Online wine retailer Vinomofo is not selling better wine than anyone else. The secret to its meteoric rise to a nearly $30 million turnover is the technology it uses to sell it, says Andre Eikmeier, Vinomofo’s joint CEO.
Australia’s top online retailers who spoke at the eCommerce Melbourne 2015 conference last week see themselves less as e-commerce sites than technology experts.
Leaders in this space – male fashion retailer Jackthreads, designer sports clothes e-store Style Runner and VinoMofo – say mobile first and multi-platform strategies are as important as selling quality goods. They repeated almost exactly the same phrase: “We are not a retailer, we are a technology company that sells product.”
There is now a suite of apps and cloud based ERP software for commerce companies to plugin and scale up. For many businesses, the battle is getting to that tipping point.
Jackthreads keeps their technology in house and has a huge emphasis on their mobile app which accounts 58 percent of sales in Australia. Its objective is to get more users to purchase through its mobile app as opposed to increasing its website investment which receives more investment than its website.

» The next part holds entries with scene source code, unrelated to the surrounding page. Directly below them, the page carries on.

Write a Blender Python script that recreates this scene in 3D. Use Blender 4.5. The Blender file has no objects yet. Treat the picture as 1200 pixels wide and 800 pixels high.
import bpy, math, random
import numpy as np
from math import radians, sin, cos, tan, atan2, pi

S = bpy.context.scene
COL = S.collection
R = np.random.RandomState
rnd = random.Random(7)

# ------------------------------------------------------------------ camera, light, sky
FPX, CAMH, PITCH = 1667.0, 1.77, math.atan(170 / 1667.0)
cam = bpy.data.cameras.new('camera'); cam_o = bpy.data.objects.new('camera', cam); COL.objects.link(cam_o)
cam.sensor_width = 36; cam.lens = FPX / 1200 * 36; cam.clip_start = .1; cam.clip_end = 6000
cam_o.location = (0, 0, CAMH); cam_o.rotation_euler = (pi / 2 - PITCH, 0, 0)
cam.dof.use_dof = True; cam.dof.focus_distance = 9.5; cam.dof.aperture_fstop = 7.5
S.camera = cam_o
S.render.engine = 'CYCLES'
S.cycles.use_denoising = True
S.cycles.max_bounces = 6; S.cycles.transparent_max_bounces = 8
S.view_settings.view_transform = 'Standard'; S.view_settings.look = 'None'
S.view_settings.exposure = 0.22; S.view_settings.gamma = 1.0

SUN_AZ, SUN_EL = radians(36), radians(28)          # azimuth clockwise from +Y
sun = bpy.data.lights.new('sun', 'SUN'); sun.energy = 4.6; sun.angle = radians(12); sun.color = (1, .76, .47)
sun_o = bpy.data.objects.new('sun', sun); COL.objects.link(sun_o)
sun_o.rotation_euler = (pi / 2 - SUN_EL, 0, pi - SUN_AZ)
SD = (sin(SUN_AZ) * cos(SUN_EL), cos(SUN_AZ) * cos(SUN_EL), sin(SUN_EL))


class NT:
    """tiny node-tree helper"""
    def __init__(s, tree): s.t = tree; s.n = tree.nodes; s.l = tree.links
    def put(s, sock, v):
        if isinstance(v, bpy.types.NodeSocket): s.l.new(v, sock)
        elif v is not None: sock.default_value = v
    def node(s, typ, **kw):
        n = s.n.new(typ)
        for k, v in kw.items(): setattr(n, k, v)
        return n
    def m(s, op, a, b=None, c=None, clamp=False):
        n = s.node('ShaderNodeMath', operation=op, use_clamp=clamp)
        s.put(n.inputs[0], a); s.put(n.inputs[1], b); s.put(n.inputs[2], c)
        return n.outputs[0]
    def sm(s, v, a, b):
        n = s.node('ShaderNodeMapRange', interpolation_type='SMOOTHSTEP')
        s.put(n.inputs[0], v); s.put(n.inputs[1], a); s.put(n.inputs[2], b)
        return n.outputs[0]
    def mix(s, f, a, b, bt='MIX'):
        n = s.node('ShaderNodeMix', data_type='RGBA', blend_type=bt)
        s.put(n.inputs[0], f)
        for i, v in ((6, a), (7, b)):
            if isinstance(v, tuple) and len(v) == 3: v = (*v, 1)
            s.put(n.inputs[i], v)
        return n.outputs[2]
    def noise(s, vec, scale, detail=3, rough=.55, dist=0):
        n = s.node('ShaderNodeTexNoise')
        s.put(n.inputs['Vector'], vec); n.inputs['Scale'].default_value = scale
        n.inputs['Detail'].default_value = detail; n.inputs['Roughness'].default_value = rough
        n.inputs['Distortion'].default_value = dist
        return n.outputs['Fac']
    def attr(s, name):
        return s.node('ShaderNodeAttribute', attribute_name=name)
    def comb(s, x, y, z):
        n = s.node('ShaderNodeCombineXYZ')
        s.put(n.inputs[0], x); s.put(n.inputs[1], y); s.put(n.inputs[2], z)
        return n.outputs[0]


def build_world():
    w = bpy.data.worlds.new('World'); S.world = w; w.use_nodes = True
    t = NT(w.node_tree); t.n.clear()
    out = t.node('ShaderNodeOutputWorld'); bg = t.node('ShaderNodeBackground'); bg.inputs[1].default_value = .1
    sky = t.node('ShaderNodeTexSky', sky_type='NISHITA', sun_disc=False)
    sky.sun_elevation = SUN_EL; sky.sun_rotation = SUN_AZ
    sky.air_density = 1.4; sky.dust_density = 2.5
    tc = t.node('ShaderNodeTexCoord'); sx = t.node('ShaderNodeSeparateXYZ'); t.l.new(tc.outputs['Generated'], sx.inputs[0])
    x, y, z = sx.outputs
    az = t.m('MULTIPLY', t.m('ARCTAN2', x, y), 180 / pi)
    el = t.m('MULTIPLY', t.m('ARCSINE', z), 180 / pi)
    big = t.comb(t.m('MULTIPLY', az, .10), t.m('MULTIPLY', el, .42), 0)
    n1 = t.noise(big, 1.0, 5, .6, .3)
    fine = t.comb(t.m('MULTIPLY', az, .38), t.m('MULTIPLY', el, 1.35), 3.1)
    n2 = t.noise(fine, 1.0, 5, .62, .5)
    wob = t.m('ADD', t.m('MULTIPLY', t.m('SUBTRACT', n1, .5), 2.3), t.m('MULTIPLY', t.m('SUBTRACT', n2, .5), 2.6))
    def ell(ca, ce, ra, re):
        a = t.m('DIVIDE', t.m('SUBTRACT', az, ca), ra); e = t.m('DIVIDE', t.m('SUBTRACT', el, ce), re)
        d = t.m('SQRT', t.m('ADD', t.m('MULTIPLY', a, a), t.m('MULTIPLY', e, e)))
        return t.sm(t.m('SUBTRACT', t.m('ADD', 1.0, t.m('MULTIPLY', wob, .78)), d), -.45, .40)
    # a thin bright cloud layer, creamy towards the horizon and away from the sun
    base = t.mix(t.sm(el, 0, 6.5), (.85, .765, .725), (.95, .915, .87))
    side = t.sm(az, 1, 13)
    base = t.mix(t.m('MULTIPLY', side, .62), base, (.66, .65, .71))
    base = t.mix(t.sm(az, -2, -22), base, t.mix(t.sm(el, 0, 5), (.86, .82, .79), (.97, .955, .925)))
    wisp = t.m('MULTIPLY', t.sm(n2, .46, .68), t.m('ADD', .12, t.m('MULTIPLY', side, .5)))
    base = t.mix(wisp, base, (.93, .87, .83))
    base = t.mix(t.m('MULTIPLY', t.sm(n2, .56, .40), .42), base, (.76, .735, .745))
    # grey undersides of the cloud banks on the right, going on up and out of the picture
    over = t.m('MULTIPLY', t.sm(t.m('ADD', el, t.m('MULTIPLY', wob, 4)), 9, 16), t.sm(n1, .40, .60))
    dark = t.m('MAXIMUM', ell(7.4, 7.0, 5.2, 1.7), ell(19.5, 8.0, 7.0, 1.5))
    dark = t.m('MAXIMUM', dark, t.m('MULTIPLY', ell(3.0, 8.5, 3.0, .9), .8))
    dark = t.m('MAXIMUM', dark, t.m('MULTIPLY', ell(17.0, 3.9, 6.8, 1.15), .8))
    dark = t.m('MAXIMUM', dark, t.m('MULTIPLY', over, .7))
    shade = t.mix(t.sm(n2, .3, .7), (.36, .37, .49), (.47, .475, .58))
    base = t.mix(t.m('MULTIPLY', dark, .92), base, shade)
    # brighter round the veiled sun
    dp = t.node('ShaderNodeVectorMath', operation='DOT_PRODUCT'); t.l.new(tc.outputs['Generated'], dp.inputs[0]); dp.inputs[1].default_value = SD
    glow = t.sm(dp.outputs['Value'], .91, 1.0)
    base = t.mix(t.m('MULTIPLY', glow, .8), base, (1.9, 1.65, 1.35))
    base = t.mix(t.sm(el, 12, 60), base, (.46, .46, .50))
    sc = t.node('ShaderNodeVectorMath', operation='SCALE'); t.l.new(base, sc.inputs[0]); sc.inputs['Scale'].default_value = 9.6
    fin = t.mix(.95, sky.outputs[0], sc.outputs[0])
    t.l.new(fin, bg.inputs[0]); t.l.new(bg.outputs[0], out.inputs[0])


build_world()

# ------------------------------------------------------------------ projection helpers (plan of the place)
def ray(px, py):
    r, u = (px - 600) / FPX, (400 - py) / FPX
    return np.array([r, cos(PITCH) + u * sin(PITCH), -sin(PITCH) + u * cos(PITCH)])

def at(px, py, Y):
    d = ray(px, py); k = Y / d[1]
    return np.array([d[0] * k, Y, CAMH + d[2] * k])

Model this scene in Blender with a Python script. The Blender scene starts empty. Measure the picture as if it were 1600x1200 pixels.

Style Runner and environmental packaging retailer BioPak outsources its business management systems to cloud business platform Netsuite which received a lot of attention at the conference. In online retail, scale is simply not possible without an enterprise resource management platform.
Style Runner uses NetSuite to scale through multiple business and platform models, financial reporting, inventory control and intelligent ordering systems. It gives the business a 360 degree view of the customer that helped Style Runner grow 500 percent year on year. A phenomenal growth rate that Netsuite added is not uncommon for companies of that size.
The only other topic mentioned as frequently as technology was customer experience.
“Companies fail because they aren’t having a deep dialogue with their customers,” quoted Col Kennedy of family clothing retailer Cotton On from a Forbes article.
It was a theme repeated by Andre Eikmeier, joint CEO of Vinomofo. “Stand for something, make marketing your product and be human,” he said.